Matri, caduto dalla bici tra le braccia della Signora

Se non fosse caduto dalla bicicletta forse oggi a Torino nessuno saprebbe chi mai sia questo Alessandro Matri. Il fatto accadde quando il pupo aveva dieci anni, correva per il Pedale Graffignanino, dicono le cronache che suo padre Luigi ne fosse il presidente, passione antica. Alessandro andava per circuiti, nessuna salita, nessuna crono ma gioco, gimcane, così impongono i regolamenti e la logica, trattasi di categoria g1 o g2, giovanissimi dunque, eppure la gamba girava bene, così dimostravano le dieci medagliette d’oro, direi meglio dorate, che mostrava ai parenti e agli amichetti prima che l’audace colpo dei soliti ignoti non le facesse sparire dalla casa di Graffignana, il sito dove Luigi e la Pinuccia tenevano assieme la famiglia, con l’Alessandro e l’Alberto.
La caduta violenta fece cambiare idea e progetti a lui e al padre. Dunque il calcio, dunque la Virtus Don Bosco sempre di Graffignana, meno rischi, si cade ma non a trenta all’ora.
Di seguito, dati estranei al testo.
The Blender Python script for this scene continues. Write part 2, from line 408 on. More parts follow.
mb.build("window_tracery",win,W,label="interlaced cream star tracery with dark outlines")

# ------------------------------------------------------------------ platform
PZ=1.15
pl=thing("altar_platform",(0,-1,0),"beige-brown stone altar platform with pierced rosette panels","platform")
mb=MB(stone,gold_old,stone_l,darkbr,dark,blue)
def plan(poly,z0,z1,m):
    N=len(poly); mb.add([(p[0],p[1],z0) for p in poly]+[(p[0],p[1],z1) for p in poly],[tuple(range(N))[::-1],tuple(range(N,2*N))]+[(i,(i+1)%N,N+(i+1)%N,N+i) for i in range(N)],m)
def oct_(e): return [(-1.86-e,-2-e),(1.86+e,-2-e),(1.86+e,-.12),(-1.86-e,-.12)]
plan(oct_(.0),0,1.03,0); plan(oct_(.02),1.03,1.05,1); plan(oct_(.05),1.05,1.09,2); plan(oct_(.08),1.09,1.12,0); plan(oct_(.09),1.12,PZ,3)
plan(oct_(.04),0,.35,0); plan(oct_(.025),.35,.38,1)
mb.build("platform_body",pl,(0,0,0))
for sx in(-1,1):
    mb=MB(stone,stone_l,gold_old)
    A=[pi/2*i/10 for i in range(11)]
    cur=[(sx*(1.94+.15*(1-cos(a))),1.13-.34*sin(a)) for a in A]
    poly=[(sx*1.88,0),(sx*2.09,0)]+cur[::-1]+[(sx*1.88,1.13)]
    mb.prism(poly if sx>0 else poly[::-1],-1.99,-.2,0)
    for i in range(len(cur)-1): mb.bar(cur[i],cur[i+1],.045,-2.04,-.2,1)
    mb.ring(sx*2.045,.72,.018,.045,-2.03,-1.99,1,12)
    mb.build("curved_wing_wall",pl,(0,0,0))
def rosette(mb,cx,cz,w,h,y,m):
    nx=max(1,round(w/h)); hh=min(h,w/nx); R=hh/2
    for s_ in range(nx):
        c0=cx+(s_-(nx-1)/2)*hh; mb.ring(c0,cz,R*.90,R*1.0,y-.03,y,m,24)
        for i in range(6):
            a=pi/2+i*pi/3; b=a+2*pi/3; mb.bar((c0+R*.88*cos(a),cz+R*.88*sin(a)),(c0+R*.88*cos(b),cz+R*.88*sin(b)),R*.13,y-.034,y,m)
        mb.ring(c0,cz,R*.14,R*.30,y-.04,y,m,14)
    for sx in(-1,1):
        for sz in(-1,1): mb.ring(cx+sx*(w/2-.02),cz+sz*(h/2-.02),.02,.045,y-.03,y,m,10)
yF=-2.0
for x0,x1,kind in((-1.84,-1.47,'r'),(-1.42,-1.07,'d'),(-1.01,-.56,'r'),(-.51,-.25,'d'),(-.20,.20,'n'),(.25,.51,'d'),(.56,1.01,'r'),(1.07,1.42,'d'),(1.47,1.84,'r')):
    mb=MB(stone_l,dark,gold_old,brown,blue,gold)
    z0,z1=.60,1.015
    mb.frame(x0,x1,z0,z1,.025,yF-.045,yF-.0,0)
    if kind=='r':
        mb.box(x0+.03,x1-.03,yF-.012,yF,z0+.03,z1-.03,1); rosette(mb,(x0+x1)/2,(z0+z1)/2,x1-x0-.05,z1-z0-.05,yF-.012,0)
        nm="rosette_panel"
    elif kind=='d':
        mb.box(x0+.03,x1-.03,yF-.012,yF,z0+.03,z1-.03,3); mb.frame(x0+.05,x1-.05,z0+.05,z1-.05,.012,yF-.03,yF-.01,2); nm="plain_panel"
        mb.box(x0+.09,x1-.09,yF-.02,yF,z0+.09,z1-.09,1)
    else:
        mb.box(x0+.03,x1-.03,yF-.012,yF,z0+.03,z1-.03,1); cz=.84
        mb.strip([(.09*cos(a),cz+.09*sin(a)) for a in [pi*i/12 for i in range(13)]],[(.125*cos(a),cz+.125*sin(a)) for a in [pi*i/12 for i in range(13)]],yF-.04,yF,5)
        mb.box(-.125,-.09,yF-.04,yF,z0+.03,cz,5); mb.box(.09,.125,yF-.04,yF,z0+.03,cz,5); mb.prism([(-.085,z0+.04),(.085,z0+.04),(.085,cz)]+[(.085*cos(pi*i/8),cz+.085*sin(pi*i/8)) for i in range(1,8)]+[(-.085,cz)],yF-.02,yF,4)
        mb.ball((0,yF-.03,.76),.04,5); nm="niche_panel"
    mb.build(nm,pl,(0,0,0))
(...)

Qualche gol, altre medagliette, roba da ragazzini ma già importante per farlo traslocare a Lodi, nel Fanfulla e qui ecco il colpo di magia: si appalesa tale Ruben Buriani, ex boscaiolo del centrocampo milanista, lo osserva, lo scruta, lo studia, se lo porta a Milano, alla voce Milanello. Il resto è cronaca da almanacco, favola e cronaca vera, incomincia il giro d’Italia, per l’ex ciclista si tratta di football: Prato, Lumezzane, Rimini, Cagliari, gol, promesse, premesse.
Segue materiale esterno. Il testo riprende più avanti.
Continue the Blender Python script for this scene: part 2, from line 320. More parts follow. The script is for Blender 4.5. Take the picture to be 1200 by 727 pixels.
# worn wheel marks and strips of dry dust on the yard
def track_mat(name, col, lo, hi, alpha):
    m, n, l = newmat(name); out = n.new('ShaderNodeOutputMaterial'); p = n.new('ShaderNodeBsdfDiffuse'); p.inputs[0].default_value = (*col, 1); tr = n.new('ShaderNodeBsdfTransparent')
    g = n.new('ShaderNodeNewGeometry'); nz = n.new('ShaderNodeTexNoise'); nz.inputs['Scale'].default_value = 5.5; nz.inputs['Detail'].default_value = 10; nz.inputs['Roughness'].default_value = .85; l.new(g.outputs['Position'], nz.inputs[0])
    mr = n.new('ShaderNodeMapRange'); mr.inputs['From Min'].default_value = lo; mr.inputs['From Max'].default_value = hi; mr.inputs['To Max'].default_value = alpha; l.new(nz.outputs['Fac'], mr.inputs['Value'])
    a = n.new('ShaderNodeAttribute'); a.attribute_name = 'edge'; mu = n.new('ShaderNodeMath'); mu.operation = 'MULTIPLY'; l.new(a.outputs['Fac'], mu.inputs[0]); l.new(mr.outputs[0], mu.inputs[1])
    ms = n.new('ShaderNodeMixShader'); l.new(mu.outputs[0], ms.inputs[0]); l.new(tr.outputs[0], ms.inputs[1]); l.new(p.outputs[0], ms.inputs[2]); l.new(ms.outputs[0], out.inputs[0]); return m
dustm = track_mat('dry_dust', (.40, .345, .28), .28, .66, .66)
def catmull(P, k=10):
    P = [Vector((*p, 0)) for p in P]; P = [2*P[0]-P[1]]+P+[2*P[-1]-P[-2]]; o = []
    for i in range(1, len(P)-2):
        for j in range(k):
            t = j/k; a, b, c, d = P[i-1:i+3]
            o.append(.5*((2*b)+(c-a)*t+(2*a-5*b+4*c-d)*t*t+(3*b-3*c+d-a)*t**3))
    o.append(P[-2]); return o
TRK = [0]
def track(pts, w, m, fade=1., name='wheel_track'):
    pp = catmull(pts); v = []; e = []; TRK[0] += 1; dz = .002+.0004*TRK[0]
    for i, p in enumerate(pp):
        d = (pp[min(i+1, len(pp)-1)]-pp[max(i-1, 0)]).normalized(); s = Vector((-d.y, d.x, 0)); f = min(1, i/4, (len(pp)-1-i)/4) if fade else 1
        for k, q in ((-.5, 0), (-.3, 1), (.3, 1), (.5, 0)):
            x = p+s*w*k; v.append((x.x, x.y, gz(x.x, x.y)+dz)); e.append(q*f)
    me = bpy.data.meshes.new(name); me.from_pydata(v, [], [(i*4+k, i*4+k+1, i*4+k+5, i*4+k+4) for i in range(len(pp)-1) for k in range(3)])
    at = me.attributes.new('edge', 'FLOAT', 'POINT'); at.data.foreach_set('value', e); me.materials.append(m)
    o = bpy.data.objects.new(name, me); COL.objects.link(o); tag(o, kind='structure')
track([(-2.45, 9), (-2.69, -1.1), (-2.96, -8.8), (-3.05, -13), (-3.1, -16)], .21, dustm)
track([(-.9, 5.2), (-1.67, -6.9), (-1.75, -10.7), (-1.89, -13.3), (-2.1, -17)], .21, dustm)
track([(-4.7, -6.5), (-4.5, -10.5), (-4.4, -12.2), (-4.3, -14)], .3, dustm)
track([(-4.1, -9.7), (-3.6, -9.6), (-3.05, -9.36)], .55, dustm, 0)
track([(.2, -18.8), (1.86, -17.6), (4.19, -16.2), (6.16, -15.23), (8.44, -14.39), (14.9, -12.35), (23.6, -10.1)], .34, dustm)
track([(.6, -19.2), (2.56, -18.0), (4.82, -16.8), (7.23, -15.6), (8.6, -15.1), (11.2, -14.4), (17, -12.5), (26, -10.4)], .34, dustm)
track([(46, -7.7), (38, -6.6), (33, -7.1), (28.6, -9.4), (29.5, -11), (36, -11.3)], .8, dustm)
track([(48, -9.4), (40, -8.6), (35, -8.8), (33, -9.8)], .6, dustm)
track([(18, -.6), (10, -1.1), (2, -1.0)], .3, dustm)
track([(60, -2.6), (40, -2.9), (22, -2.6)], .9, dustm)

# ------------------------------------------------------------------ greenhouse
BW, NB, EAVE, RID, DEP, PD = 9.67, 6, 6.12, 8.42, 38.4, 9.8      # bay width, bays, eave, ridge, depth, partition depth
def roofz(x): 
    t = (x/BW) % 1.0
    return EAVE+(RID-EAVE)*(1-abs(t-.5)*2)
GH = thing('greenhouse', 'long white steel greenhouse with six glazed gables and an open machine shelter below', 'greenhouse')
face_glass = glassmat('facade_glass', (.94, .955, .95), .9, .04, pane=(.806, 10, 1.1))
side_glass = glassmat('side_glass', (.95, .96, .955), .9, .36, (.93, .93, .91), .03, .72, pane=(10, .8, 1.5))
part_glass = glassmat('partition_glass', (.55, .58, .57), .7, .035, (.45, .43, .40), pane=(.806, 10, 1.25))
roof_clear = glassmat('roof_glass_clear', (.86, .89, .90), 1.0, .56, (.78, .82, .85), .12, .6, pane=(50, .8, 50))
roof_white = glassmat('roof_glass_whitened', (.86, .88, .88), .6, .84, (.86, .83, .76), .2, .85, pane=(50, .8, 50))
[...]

Il pupo è cresciuto, non vale medagliette dorate ma milioni, adesso diciotto, quasi venti, roba da matti; il ragazzo si è fatto bello, dicono bellissimo, alla voce sciupafemmine, l’ultima delle quali, per nulla affatto sciupata, si chiama Federica e balla davanti a milioni di telespettatori, all’ora di cena, insomma è la Nargi, velina, nera di capelli, di Striscia la Notizia. Ieri giornata di riposo, dopo il gol ai campioni d’Italia, d’Europa, del mondo, un lunedì da san Valentino, sembra tutto scritto nel copione da Peynet.
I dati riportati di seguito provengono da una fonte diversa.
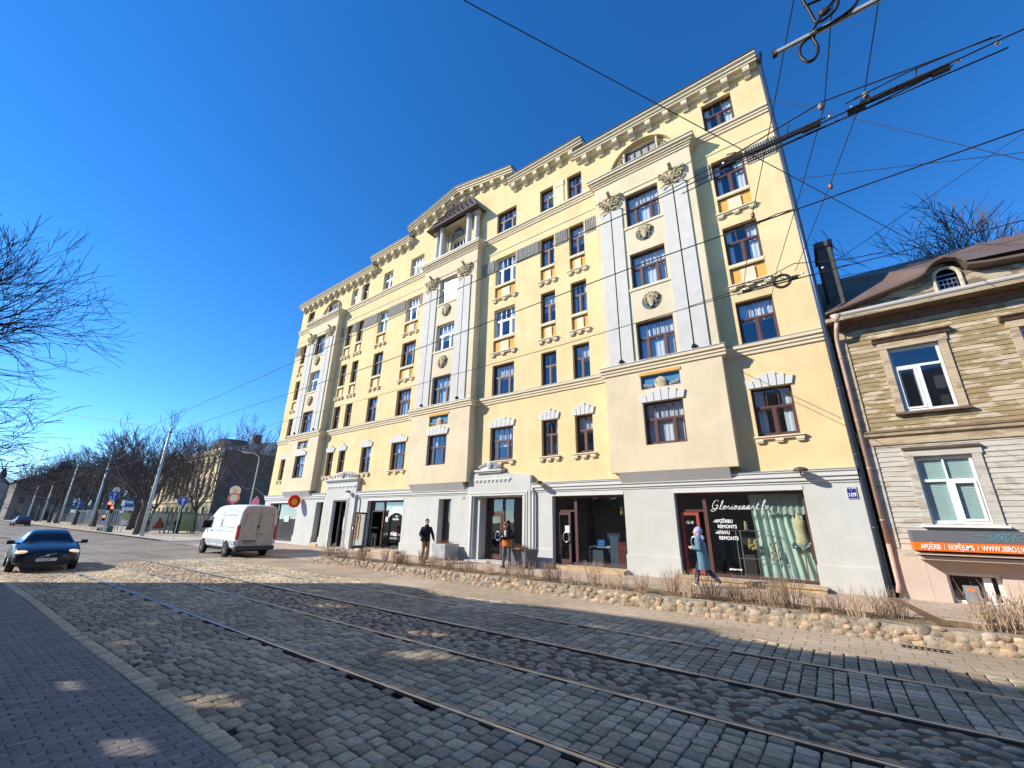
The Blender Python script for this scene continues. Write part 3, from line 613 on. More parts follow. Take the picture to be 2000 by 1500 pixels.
def stone(m, cx, cy, lx, ly, h, r, tint, base=-.02, n=12, squ=.86):
    """one rounded stone: squircle rings"""
    j = [1+r.uniform(-.05, .05) for _ in range(n)]; ring = []
    for i in range(n):
        t = 2*pi*(i+.5)/n; ct, st = cos(t), sin(t); k = 1/max(abs(ct), abs(st))**squ*(1 if squ > .85 else 1); ring.append((ct*k*j[i]*lx/2, st*k*j[i]*ly/2))
    tx, ty = r.uniform(-.03, .03), r.uniform(-.03, .03); vs = []
    for s, z in ((1, base), (.985, h*.35), (.90, h*.85), (.6, h)):
        vs += [(cx+x*s, cy+y*s, z+(x*tx+y*ty)*(z > 0)) for x, y in ring]
    vs.append((cx, cy, h*1.03)); fs = [(a*n+i, a*n+(i+1) % n, (a+1)*n+(i+1) % n, (a+1)*n+i) for a in range(3) for i in range(n)]
    fs += [(3*n+i, 3*n+(i+1) % n, 4*n) for i in range(n)]
    m.add(vs, fs, tint)
from mathutils import noise as NZ
R1 = random.Random(3)
def setts(x0, x1, ya, yb, cw=.20, sl=(.14, .21), hgt=.018, skip=None, wob=.012):
    m = M(); x = x0
    while x < x1:
        w = cw*R1.uniform(.84, 1.16); y = ya+R1.uniform(-.1, 0)
        ph = R1.uniform(0, 6)
        while y < yb:
            L = R1.uniform(*sl); cy = road_y(y+L/2, x)
            if y+L*.4 < yb and y+L*.6 > ya:
                g = R1.uniform(.70, 1.25)*(1+.30*NZ.noise(Vector((x*.45, y*.7, 0)))+.18*NZ.noise(Vector((x*1.6, y*2, 5)))); zo = .010*NZ.noise(Vector((x*.5, y*.9, 9))); wv = R1.uniform(-.04, .04); cxx = x+w/2+wob*sin(y*1.3+x*.15)+R1.uniform(-.004, .004)
                stone(m, cxx, cy, w-.014, L-.013, hgt*R1.uniform(.5, 1.0)+zo*.5, R1, (g*(1+wv), g, g*(1-wv)))
            y += L
        x += w
    return m
RAILY = (4.105, 5.689, 7.074, 8.658)
def sobj(name, m, mt): return tag(obj(name, m, mt, smooth=True), kind='structure')
sobj('sett_paving', setts(XE, 6.5, 2.42, RAILY[0]-.07), SETT)
sobj('sett_paving_between_near_rails', setts(XE, 6.5, RAILY[0]+.08, RAILY[1]-.05), SETT)
sobj('sett_paving_between_far_rails', setts(XE, 6.5, RAILY[2]+.08, RAILY[3]-.05), SETT)
sobj('sett_paving_beyond_rails', setts(XE, 6.5, RAILY[3]+.07, 9.78), SETT)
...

Insomma ci siamo, c’è la nazionale, c’è la Juventus, ci sono i gol pesanti, che altro potrebbe chiedere il ragazzo fresco, normale, dunque una specie di anomalia nel campionario e campionato nostrani, frequentato da figurine ed eroi casuali? Ma siamo all’inizio, Matri è arrivato all’ultimo secondo alla Juventus, per disgrazie altrui, infortuni, rifiuti, coincidenze imprevedibili. Non ha avuto esitazioni, Cagliari, il Poetto gli restano nel cuore e sulla pelle ma sul continente si sta più vicini alla Fefè come dice Greggio, a Graffignana, alla bassa lodigiana, non c’è il mare, non c’è il sole ma la nebbia antica non toglie la vista della porta avversaria. Il bello deve ancora arrivare. Matri sa bene che a giugno qualcuno dovrà decidere, prenderlo e lasciarlo. Se va avanti così sarà una passeggiata, una tappa di trasferimento.

Sa anche che tra le maglie di riserva della Juventus ce n’era anche una di color rosa, si potrebbe tirar fuori dall’armadio, era uno dei sogni del ragazzo. Prima della caduta. Poi, per fortuna, Buriani si è presentato a Lodi.